## [To do]
Write out the listing, please, but only from its first line through the line containing "False else None", exactly as given and without pictures.

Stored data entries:
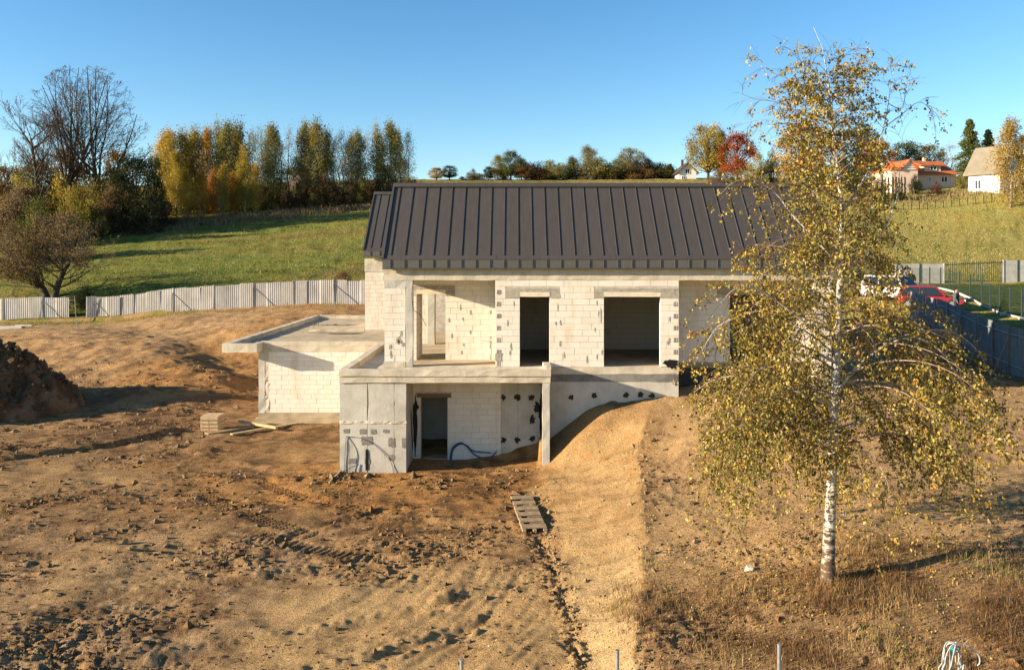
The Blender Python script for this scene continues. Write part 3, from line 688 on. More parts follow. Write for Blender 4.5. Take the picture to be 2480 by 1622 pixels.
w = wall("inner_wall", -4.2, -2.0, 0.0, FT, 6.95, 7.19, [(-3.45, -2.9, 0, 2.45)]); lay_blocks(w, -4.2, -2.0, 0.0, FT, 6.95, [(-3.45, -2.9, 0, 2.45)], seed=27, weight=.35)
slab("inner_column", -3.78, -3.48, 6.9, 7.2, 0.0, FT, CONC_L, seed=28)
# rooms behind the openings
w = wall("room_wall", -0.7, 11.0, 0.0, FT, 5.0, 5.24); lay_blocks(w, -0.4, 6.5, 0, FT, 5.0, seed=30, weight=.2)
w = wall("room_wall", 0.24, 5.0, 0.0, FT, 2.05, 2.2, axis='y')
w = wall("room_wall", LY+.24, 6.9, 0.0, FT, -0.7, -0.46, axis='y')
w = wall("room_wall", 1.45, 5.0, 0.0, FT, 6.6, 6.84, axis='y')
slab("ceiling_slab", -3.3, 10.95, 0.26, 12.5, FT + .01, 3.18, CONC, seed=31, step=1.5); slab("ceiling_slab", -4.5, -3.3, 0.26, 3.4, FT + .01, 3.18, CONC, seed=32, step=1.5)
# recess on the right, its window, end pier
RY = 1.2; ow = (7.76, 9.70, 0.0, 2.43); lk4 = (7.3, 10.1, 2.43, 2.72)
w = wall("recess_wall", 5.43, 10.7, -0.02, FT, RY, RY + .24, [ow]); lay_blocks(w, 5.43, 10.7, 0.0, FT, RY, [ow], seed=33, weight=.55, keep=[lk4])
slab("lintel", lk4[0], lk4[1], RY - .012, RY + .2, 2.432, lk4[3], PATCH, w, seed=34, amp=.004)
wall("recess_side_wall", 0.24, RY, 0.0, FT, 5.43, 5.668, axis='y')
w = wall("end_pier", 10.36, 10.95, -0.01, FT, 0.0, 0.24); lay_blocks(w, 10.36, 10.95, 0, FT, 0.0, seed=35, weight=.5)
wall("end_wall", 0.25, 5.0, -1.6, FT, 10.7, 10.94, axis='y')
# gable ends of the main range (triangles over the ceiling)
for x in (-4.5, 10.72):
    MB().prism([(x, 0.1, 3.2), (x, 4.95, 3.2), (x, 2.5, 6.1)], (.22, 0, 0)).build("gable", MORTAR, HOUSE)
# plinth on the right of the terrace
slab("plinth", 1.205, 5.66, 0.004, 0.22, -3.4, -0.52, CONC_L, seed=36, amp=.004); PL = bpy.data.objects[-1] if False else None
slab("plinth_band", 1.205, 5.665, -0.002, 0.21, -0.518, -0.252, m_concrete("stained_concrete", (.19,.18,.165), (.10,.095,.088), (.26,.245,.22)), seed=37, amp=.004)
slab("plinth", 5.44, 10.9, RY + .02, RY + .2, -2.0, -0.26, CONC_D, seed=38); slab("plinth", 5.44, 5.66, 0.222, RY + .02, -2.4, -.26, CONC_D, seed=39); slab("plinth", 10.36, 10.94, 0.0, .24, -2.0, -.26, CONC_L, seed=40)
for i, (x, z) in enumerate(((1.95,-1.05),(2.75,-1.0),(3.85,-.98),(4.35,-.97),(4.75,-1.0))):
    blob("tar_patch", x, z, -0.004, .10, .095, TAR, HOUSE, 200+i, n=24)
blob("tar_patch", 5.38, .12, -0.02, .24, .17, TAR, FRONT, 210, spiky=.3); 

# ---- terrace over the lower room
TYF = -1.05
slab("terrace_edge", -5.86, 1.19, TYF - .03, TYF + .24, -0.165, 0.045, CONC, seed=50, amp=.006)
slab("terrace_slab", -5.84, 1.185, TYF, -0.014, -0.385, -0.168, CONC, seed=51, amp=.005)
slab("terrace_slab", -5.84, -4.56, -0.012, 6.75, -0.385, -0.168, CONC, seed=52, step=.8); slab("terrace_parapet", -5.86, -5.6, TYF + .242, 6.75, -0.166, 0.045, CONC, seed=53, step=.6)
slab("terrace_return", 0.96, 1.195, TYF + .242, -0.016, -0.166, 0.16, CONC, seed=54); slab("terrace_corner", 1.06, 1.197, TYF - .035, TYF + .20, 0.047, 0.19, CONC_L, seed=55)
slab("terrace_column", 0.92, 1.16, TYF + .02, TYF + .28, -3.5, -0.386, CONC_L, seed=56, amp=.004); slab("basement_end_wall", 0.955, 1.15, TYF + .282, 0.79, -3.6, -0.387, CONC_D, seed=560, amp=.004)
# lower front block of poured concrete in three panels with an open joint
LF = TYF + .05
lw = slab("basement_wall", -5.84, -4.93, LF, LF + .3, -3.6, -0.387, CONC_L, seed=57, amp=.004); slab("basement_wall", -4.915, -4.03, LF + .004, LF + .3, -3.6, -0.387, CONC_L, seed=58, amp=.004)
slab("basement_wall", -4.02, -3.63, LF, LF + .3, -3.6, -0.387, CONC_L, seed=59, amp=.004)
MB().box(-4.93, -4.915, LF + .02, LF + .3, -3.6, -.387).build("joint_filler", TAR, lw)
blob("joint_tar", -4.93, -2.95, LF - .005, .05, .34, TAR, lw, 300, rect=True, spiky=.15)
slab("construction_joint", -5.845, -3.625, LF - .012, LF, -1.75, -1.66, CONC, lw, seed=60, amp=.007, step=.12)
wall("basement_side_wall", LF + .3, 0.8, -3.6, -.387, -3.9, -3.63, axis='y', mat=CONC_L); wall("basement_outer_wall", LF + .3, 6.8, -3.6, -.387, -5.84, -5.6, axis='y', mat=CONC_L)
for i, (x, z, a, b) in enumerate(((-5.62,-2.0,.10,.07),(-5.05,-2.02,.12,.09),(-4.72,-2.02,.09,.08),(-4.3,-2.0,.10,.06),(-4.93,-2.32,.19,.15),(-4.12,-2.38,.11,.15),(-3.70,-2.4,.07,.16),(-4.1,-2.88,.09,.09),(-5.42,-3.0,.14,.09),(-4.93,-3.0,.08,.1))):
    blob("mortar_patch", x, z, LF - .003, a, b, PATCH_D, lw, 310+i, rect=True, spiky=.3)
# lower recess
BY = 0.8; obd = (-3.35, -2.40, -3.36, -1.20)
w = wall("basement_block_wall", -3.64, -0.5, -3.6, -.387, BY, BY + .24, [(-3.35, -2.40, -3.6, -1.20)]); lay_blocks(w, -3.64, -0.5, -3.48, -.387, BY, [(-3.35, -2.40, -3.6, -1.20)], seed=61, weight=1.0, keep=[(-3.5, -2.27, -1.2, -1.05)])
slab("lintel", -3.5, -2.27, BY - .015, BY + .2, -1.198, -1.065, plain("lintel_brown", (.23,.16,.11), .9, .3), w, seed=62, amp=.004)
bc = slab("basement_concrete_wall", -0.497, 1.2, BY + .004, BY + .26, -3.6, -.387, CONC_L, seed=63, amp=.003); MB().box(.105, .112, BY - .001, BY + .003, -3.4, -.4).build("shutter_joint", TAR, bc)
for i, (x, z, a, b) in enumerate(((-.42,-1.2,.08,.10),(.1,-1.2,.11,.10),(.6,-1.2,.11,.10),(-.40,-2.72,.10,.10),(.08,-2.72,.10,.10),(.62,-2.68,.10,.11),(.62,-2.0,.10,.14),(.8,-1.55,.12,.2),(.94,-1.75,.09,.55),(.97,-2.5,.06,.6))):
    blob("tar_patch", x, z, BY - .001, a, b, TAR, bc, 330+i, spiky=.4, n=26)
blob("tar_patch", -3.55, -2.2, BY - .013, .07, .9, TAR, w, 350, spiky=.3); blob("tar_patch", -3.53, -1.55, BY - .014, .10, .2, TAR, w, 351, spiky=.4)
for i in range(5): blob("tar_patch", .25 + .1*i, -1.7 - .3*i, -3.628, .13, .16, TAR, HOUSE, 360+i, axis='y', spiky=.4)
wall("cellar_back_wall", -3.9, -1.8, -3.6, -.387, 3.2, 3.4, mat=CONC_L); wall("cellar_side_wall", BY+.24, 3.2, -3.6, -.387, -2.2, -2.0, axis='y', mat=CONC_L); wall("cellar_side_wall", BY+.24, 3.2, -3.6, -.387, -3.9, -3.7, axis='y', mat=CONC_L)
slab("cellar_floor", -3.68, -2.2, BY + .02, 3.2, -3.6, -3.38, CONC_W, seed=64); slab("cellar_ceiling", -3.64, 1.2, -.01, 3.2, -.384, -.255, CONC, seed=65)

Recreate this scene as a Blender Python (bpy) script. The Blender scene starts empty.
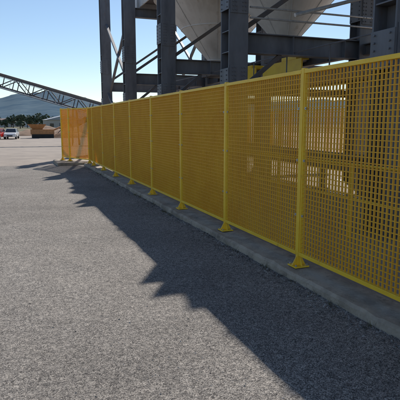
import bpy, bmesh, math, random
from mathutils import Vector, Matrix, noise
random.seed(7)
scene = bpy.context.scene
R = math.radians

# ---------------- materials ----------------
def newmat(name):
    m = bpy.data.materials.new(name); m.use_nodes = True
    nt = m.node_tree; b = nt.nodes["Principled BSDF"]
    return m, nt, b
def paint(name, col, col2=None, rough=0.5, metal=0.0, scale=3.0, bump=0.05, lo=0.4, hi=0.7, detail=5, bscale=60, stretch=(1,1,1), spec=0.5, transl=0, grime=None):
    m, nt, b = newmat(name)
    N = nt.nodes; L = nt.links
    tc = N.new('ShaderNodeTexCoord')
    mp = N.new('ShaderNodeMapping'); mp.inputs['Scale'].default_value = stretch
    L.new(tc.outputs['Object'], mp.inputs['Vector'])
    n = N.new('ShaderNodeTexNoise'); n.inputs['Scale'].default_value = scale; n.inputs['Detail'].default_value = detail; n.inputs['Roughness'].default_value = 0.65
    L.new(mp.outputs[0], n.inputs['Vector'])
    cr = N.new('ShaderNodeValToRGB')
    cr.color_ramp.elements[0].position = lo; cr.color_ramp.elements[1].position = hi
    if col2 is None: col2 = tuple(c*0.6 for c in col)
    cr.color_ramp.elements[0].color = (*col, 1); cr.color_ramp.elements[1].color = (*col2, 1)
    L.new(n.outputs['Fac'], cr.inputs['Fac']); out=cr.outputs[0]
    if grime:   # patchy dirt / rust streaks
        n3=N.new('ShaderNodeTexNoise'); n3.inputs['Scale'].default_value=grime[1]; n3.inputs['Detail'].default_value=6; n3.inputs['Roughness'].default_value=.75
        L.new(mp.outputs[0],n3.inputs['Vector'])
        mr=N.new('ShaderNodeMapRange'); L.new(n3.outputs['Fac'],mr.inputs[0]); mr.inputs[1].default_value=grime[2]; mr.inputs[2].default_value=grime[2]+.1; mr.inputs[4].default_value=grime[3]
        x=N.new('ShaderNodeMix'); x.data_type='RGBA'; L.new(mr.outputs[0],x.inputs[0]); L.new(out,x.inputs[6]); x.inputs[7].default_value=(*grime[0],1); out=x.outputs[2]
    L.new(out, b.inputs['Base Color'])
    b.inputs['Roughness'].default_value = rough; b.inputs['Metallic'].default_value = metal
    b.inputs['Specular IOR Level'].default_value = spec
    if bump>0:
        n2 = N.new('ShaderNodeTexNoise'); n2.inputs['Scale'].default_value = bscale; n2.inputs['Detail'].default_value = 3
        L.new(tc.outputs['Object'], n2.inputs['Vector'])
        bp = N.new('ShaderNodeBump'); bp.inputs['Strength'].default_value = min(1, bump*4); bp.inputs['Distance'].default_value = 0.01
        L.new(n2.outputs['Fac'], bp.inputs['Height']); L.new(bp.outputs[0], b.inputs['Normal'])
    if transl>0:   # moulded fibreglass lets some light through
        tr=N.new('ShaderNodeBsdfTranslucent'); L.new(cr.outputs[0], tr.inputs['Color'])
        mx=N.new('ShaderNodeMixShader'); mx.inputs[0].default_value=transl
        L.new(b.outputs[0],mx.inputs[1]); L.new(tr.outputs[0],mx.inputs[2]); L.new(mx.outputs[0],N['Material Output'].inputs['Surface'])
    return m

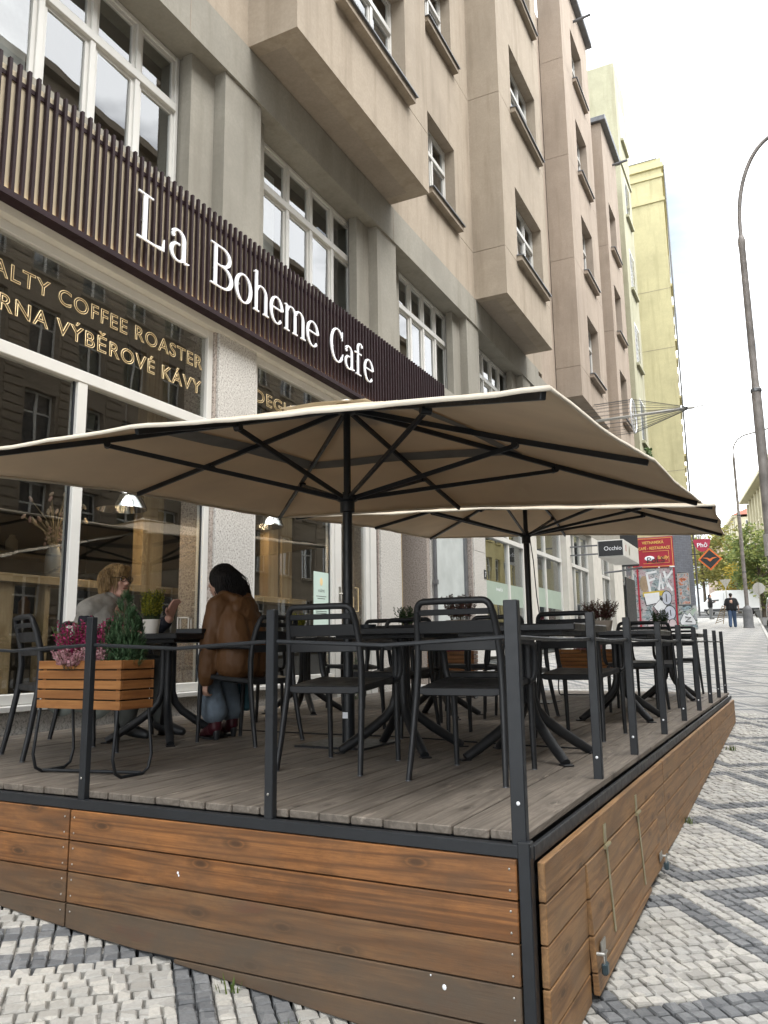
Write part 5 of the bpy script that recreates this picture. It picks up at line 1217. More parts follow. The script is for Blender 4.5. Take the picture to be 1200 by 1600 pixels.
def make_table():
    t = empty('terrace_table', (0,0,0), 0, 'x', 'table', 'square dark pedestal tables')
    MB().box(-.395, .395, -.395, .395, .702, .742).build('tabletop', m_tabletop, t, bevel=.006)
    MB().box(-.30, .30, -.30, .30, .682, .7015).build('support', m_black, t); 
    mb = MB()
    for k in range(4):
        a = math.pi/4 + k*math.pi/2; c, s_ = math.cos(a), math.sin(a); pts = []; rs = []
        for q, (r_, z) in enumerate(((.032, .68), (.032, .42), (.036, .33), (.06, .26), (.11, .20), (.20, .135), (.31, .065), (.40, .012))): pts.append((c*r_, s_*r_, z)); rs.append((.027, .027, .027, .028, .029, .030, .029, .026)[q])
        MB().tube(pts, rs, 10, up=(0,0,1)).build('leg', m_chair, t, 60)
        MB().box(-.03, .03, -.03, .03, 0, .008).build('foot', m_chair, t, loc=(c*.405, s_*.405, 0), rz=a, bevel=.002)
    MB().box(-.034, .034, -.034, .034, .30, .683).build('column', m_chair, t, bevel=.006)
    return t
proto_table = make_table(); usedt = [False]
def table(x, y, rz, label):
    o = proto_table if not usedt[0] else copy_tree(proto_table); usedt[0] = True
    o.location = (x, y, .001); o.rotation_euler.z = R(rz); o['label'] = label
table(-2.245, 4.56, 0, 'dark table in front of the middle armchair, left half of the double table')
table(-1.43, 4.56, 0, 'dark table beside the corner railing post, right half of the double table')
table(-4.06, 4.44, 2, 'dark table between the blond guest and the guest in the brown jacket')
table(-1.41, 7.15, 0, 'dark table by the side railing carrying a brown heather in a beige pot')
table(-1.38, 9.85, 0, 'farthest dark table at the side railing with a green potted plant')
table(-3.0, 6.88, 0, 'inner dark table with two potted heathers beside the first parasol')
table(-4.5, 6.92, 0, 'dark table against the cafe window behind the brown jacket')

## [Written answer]
The Blender Python script for this scene continues. Write part 3, from line 688 on. More parts follow. Write for Blender 4.5. Take the picture to be 2480 by 1622 pixels.
w = wall("inner_wall", -4.2, -2.0, 0.0, FT, 6.95, 7.19, [(-3.45, -2.9, 0, 2.45)]); lay_blocks(w, -4.2, -2.0, 0.0, FT, 6.95, [(-3.45, -2.9, 0, 2.45)], seed=27, weight=.35)
slab("inner_column", -3.78, -3.48, 6.9, 7.2, 0.0, FT, CONC_L, seed=28)
# rooms behind the openings
w = wall("room_wall", -0.7, 11.0, 0.0, FT, 5.0, 5.24); lay_blocks(w, -0.4, 6.5, 0, FT, 5.0, seed=30, weight=.2)
w = wall("room_wall", 0.24, 5.0, 0.0, FT, 2.05, 2.2, axis='y')
w = wall("room_wall", LY+.24, 6.9, 0.0, FT, -0.7, -0.46, axis='y')
w = wall("room_wall", 1.45, 5.0, 0.0, FT, 6.6, 6.84, axis='y')
slab("ceiling_slab", -3.3, 10.95, 0.26, 12.5, FT + .01, 3.18, CONC, seed=31, step=1.5); slab("ceiling_slab", -4.5, -3.3, 0.26, 3.4, FT + .01, 3.18, CONC, seed=32, step=1.5)
# recess on the right, its window, end pier
RY = 1.2; ow = (7.76, 9.70, 0.0, 2.43); lk4 = (7.3, 10.1, 2.43, 2.72)
w = wall("recess_wall", 5.43, 10.7, -0.02, FT, RY, RY + .24, [ow]); lay_blocks(w, 5.43, 10.7, 0.0, FT, RY, [ow], seed=33, weight=.55, keep=[lk4])
slab("lintel", lk4[0], lk4[1], RY - .012, RY + .2, 2.432, lk4[3], PATCH, w, seed=34, amp=.004)
wall("recess_side_wall", 0.24, RY, 0.0, FT, 5.43, 5.668, axis='y')
w = wall("end_pier", 10.36, 10.95, -0.01, FT, 0.0, 0.24); lay_blocks(w, 10.36, 10.95, 0, FT, 0.0, seed=35, weight=.5)
wall("end_wall", 0.25, 5.0, -1.6, FT, 10.7, 10.94, axis='y')
# gable ends of the main range (triangles over the ceiling)
for x in (-4.5, 10.72):
    MB().prism([(x, 0.1, 3.2), (x, 4.95, 3.2), (x, 2.5, 6.1)], (.22, 0, 0)).build("gable", MORTAR, HOUSE)
# plinth on the right of the terrace
slab("plinth", 1.205, 5.66, 0.004, 0.22, -3.4, -0.52, CONC_L, seed=36, amp=.004); PL = bpy.data.objects[-1] if False else None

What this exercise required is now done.